Suppression orders are just one example of the law’s failure to keep up with technology. I was recently interviewed by a journalist about a new phenomenon known as “sexting” (click here for the story), which involves the electronic transmission of pornographic photographs via mobile phone. It has become a significant issue for teenagers, many of whom are sending revealing photos of themselves and, often unwittingly, engaging in serious criminal offences that can result in an offender being placed on the sex offender register.

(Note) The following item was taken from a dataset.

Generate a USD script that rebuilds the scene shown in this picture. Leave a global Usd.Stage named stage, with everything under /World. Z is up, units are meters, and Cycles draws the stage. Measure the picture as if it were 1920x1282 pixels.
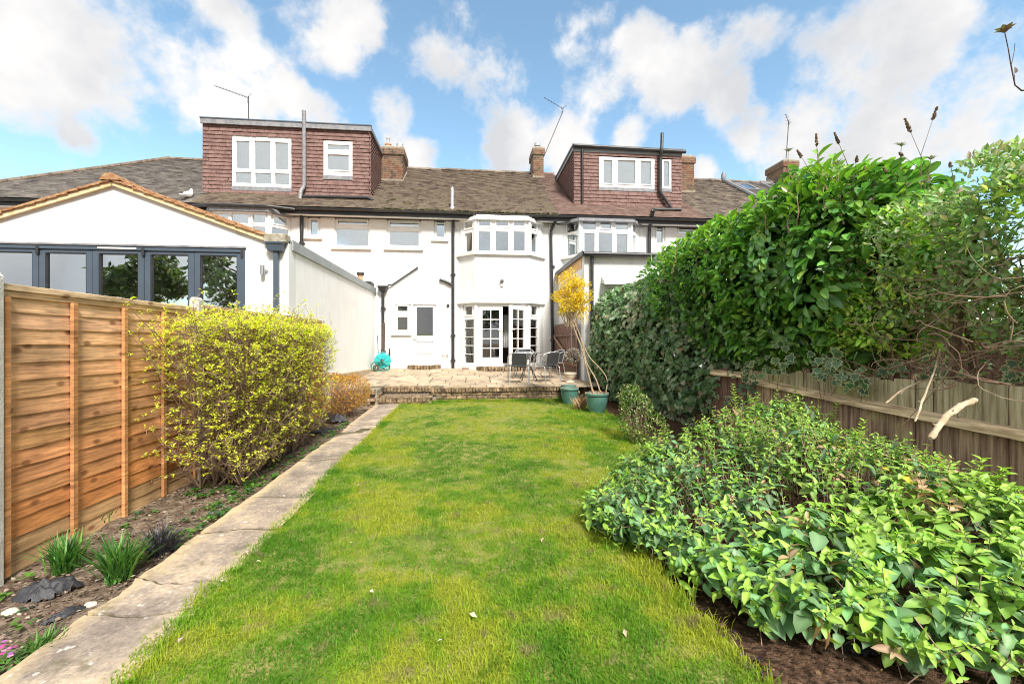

I am certain that when those laws were passed by Parliament, and in particular laws establishing sex offender registers, they were aimed at pedophiles rather than 15 year olds taking photos of themselves and sending it to their friends.  As reprehensible as that activity may be, Parliament clearly designed the child pornography laws prior to the digital age hoping to target serious sex offenders, and amendments need to be made to ensure that naïve teens aren’t caught up in the net, convicted of serious criminal offences and placed on the sex offender register by an inadvertent application of law that has been out paced by technology.

Breath testing

A final example is a case recently decided by the Supreme Court of South Australia, Police v Short, where a person who had returned a positive result on a breath analysis machine had his conviction overturned, because the Commissioner of Police had not provided a hand-signed certificate to the Court authorizing the police officer who administered the breath analysis.  Whilst the Court was undoubtedly right in its finding, the requirements placed on the Commissioner of Police by the Road Traffic Act could be argued as antiquated and unnecessary.

Whilst it may be necessary to prove that members of police are authorised to carry out breath analysis on members of the public, the concept of a Commissioner of Police personally certifying that each of the many members of police to do so, would suggest that the law is behind the times.  Surely an innovative technological solution could be found to address the antiquity of the present provisions of the Road Traffic Act.

Court documents

Extraordinarily, many courts in Australia do not allow for electronic filing of documents, which is stunning given the digital age that we live in, and the many amazing systems in place for other corporations, especially the finance industry.  To think that in the 21st century law firms must employ rounds clerks to carry hard copies of documents to Court to physically file them, rather than E-filing would, I think, surprise the average member of the public. Surely there’s an iPhone app for that by now!  A major investment in the technology used by the Courts Administration Authority is required in South Australia urgently.

Concluding comment

The Courts interpret law, but are only as good as the law they are given from parliaments.  Sometimes it takes a particular case to underscore the fact that the law is not keeping up with technology.  As our information technology age continues to rapidly advance and become even more complex, it requires legislators to constantly review our laws to ensure that they can stay a step ahead, or at the very least keep up with the pace set by technology.

I see daily examples where that is not occurring.  We are now in an age of government by statute.  Whilst I respect the sovereignty of Parliament, Parliament must in turn meet its obligation to maintain our law and legal systems so that they do not fall behind technology.